O assunto ganhou proporções gigantescas porque a foto, em si, já seria uma notícia. Na ausência de informações por tantas semanas, uma imagem supostamente recente e íntegra daria ao público pistas sobre o estado de saúde da futura rainha da Inglaterra.

Conceituadas agências de notícias anunciaram a decisão de excluir o material de seus bancos de imagem. Associated Press (AP), Reuters e Agence France Presse (AFP) estiveram entre os primeiros veículos a sinalizar para seus clientes (geralmente outras empresas de mídia, que compram fotos produzidas em diversas partes do mundo) que a fotografia da princesa e seus filhos não estava alinhada aos padrões jornalísticos, que, em geral, permitem apenas leves retoques.

Ainda que outras pessoas também tenham apontado os problemas em redes sociais, o posicionamento das agências de notícias foi essencial por não chancelar as informações apresentadas como retrato fidedigno de uma situação atual. A ação foi um lembrete de que o jornalismo profissional pode —e deve— exercer o papel de "guardião" das informações, seguindo protocolos para averiguar a confiabilidade do que é publicado e assumindo responsabilidades.

Em tempos de pós-verdade, em que praticamente perdemos o terreno comum delineado pelos fatos, isso não é pouca coisa. Vimos emergir, nos últimos anos, discursos assustadores em que pontos de vista se sobrepõem à realidade, opiniões são vendidas como verdade irrefutável e grupos que desafiam a ciência e as evidências em nome de crenças pessoais operam à luz do dia (que o digam os terraplanistas).

Os desafios tendem a se avolumar e, também por isso, o caso Kate Middleton merece ser debatido. Aplicações de inteligência artificial —embora, aparentemente, não tenham sido empregadas na fotografia da princesa— devem ser cada vez mais usadas, ampliando as nuances da desinformação.
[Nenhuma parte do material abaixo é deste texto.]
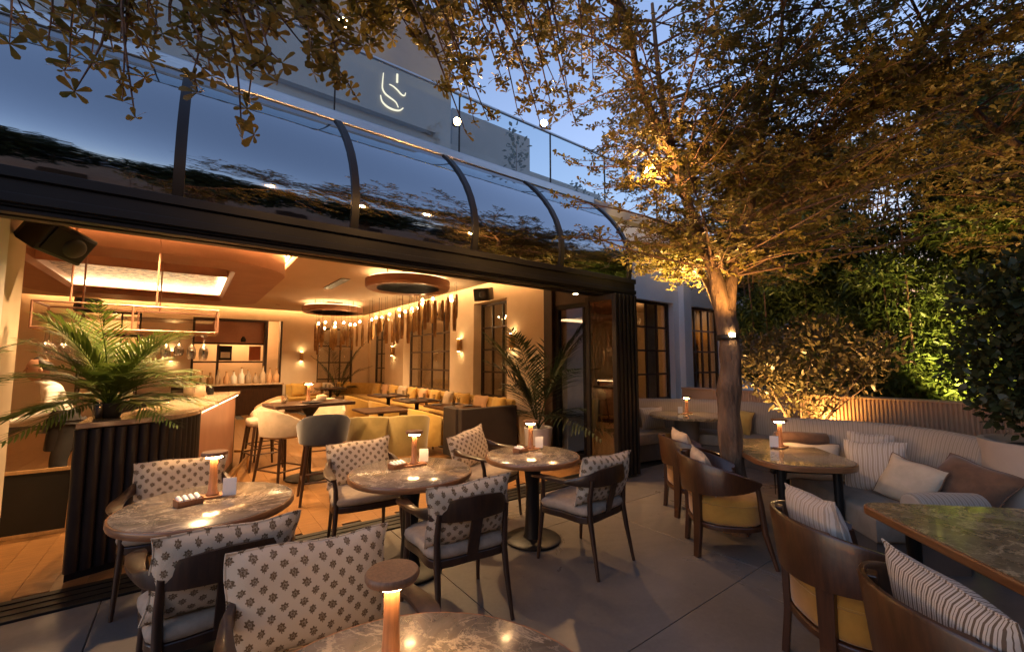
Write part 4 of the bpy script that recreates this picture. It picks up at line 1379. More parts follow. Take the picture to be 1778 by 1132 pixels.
for i in range(14):
    x = -0.28 + i * 0.19
    hh = rnd.uniform(0.25, 0.5)
    t = thing('bottle', '%s bottle from the left in the row on the back counter' % ORD[i], 'bottle', (x, 15.2 + rnd.uniform(-0.05, 0.25), 0.932), 0.0, GV)
    r = rnd.uniform(0.05, 0.085)
    MB().lathe([(r * 0.9, 0.0), (r, 0.02), (r, hh * 0.55), (r * 0.35, hh * 0.75), (r * 0.3, hh)], 12).build('body', m[rnd.choice(['cream', 'paper', 'amberglass', 'linen', 'peach'])], t, smooth=50)
    MB().lathe([(r * 0.36, hh), (r * 0.36, hh + 0.03)], 10).build('stopper', m['brass'], t)

# coffee machine hood above the left end
ah = thing('back_shelf', 'dark shelving unit left of the back display', 'shelf', (-1.75, 15.5, 0))
for z in (0.9, 1.35, 1.8, 2.25):
    MB().bx(-0.55, 0.55, -0.15, 0.14, z, z + 0.04).build('shelf', m['walnut'], ah)
for x in (-0.57, 0.55):
    MB().bx(x, x + 0.03, -0.15, 0.14, 0.5, 2.6).build('upright', m['bronze'], ah)
for i in range(9):
    t = thing('tin', '%s tin on the %s shelf of the dark shelving unit' % (('left', 'middle', 'right')[i % 3], ('lowest', 'second', 'third')[i // 3]), 'tin', (-2.2 + (i % 3) * 0.42, 15.45, (0.942, 1.392, 1.842)[i // 3]), 0.0, 'tins on the dark shelving')
    MB().lathe([(0.07, 0), (0.07, 0.22), (0.05, 0.26), (0.05, 0.28)], 12).build('body', m[['cream', 'brass', 'peach'][(i * 2) % 3]], t, smooth=40)

# ---- ceiling rings ------------------------------------------------------------------
def ring_light(label, x, y, r):
    t = thing('ceiling_ring', label, 'ceiling light', (x, y, 0), 0.0, 'copper ring ceiling lights')
    MB().lathe([(r - 0.20, 2.96), (r - 0.03, 2.945), (r, 2.98), (r, 3.10), (r - 0.02, 3.11), (r - 0.22, 3.11), (r - 0.24, 3.09), (r - 0.24, 2.99), (r - 0.20, 2.96)], 56).build('ring', m['copper'], t, smooth=40)
    MB().lathe([(r - 0.05, 3.112), (r - 0.05, 3.13), (r - 0.12, 3.13), (r - 0.12, 3.112)], 48).build('ring_glow', m['e_ring'], t)
    MB().lathe([(r - 0.241, 3.06), (r - 0.255, 3.06), (r - 0.255, 3.085), (r - 0.241, 3.085)], 48).build('inner_glow', m['e_ring'], t)
    MB().bx(-0.2, 0.2, -0.2, 0.2, 3.19, 3.235).build('diffuser', m['bronze'], t)
    for k in range(4):
        a = k * PI / 2 + 0.6
        MB().tube([((r - 0.12) * math.cos(a), (r - 0.12) * math.sin(a), 3.12), ((r - 0.12) * math.cos(a), (r - 0.12) * math.sin(a), 3.239)], 0.012, 6).build('bracket', m['copper'], t)
    return t
ring_light('nearer copper ring set under the dining room ceiling', 3.22, 7.55, 0.78)
ring_light('farther copper ring set under the dining room ceiling', 3.15, 12.6, 0.80)

# ---- chandelier of hanging shells ------------------------------------------------------
ch = thing('tube_chandelier', 'wave of long amber tubes with small bulbs under the ceiling', 'chandelier', (0, 0, 0))
cpath = smooth_path([(2.72, 12.3, 0), (3.2, 12.0, 0), (3.75, 11.2, 0), (4.0, 10.2, 0), (4.05, 9.2, 0), (4.15, 8.4, 0), (4.2, 7.7, 0)], 8)
tubes = []
for k in range(60):
    f = k / 59
    i = min(int(f * (len(cpath) - 1)), len(cpath) - 2)
    p = cpath[i].lerp(cpath[i + 1], f * (len(cpath) - 1) - i)
    dens = 0.12 if f < 0.72 else 0.25
    x, y = p.x + rnd.uniform(-dens, dens), p.y + rnd.uniform(-0.16, 0.16)
    zt = 2.52 + 0.42 * f + rnd.uniform(-0.08, 0.08)
    ln = rnd.uniform(0.32, 0.78)
    rr0 = rnd.uniform(0.028, 0.048)
    tb = MB().lathe([(rr0 * 0.75, -ln), (rr0, -ln * 0.8), (rr0 * 1.05, -ln * 0.3), (rr0 * 0.8, 0.0)], 8, (x, y, zt)).build('tube', m['amberglass'], ch, smooth=60)
    MB().tube([(x, y, zt), (x, y, CZ)], 0.003, 4).build('wire', m['bronze'], tb)
    if k % 2 == 0 and k < 58:
        MB().lathe([(0.004, -0.03), (0.024, -0.018), (0.026, 0.0), (0.016, 0.022), (0.004, 0.03)], 10, (x + 0.05, y - 0.05, zt + 0.02)).build('bulb', m['e_bulb'], tb, smooth=60)

# ---- wall sconces --------------------------------------------------------------------------
def sconce(label, loc, rz):
    t = thing('wall_sconce', label, 'sconce', loc, rz, 'up and down wall sconces')
    # local -y points away from the wall
    MB().box((0, -0.012, 0), (0.09, 0.022, 0.22)).build('back_plate', m['brass'], t, bevel=0.004)
    MB().lathe([(0.042, -0.15), (0.045, -0.145), (0.045, 0.145), (0.042, 0.15)], 16, (0, -0.07, 0)).build('cylinder', m['brass'], t, smooth=40)
    MB().lathe([(0.033, 0.151), (0.033, 0.154)], 12, (0, -0.07, 0)).build('upper_glow', m['e_sconce'], t)
    MB().lathe([(0.033, -0.154), (0.033, -0.151)], 12, (0, -0.07, 0)).build('lower_glow', m['e_sconce'], t)
    return t
SC = [('brass sconce on the back wall between display and tall window', (2.95, 15.69, 1.75), 0.0),
      ('brass sconce on the side wall at the farther pier', (5.19, 13.2, 1.92), R(-90)),
      ('brass sconce on the side wall between the two nearer windows', (5.19, 8.95, 1.98), R(-90)),
      ('brass sconce half hidden by the dark palm', (5.19, 6.85, 2.0), R(-90)),
      ('brass sconce on the back wall above the stoneware jars', (-0.45, 15.69, 1.75), 0.0)]
for lab, loc, rz in SC:
    sconce(lab, loc, rz)

# ---- loudspeakers ------------------------------------------------------------------------------
def loudspeaker(label, loc, rot, s=1.0):
    t = thing('loudspeaker', label, 'speaker', loc)
    t.rotation_euler = rot
    MB().layers([[(x * 0.16 * k * s, y * s, z * 0.115 * k * s) for x, z in ((-1, -1), (1, -1), (1, 1), (-1, 1))] for k, y in ((0.86, 0.15), (0.98, 0.08), (1.0, -0.1), (0.97, -0.12))]).build('cabinet', m['speaker'], t, bevel=0.012)
    MB().box((0, -0.128 * s, 0), (0.28 * s, 0.012, 0.19 * s)).build('grille', m['black'], t, bevel=0.006)
    MB().lathe([(0.075 * s, 0.0), (0.06 * s, 0.012), (0.02 * s, 0.004)], 20, M=Matrix.Translation((0.04 * s, -0.136 * s, 0)) @ Matrix.Rotation(R(90), 4, 'X')).build('driver', m['speaker'], t, smooth=50)
    MB().tube([(0, 0.14 * s, 0.02), (0, 0.26 * s, 0.06)], 0.025 * s, 8).build('bracket', m['steel'], t, smooth=50)
    return t
loudspeaker('tilted black loudspeaker on the left pier under the beam', (-0.93, 5.0, 2.60), (R(28), R(12), R(50)), 1.1)
loudspeaker('black loudspeaker above the nearest side window', (4.92, 7.55, 3.02), (R(15), R(0), R(-58)), 1.15)
loudspeaker('small black loudspeaker at the back behind the copper rack', (-1.75, 12.2, 2.75), (R(12), 0, R(20)), 1.2)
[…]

Edição de imagens não é algo novo (há casos emblemáticos na história muito antes das câmeras digitais, como a supressão de personagens em fotos de Josef Stálin ou de Adolf Hitler). O que temos de novidade é o acesso a ferramentas mais sofisticadas e por um número muito maior de pessoas, além de canais superpoderosos de disseminação na internet.

Governos têm discutido formas de regulamentar o uso de tais tecnologias. No Brasil, o Tribunal Superior Eleitoral (TSE) inaugurou nesta semana o Centro Integrado de Enfrentamento à Desinformação e Defesa da Democracia que, entre outras funções, vai auxiliar os tribunais regionais no monitoramento de deep fakes. Pouco tempo antes, um conjunto de regras sobre o uso de IA na eleição foi aprovado pela Corte.

Veículos de comunicação também têm elaborado manuais de como a IA pode ser utilizada no trabalho jornalístico. Alguns estabeleceram, por exemplo, que conteúdos sintéticos precisam conter um aviso ou etiqueta, garantindo a transparência na comunicação com o público.

Para nós, essas notícias e o exemplo da realeza britânica são um alerta de que não há espaço para o consumo passivo de informações. Nunca foi tão importante exercitar o senso crítico, mesmo que para assuntos mais distantes da nossa realidade, como a conduta de uma monarquia que nem é nossa.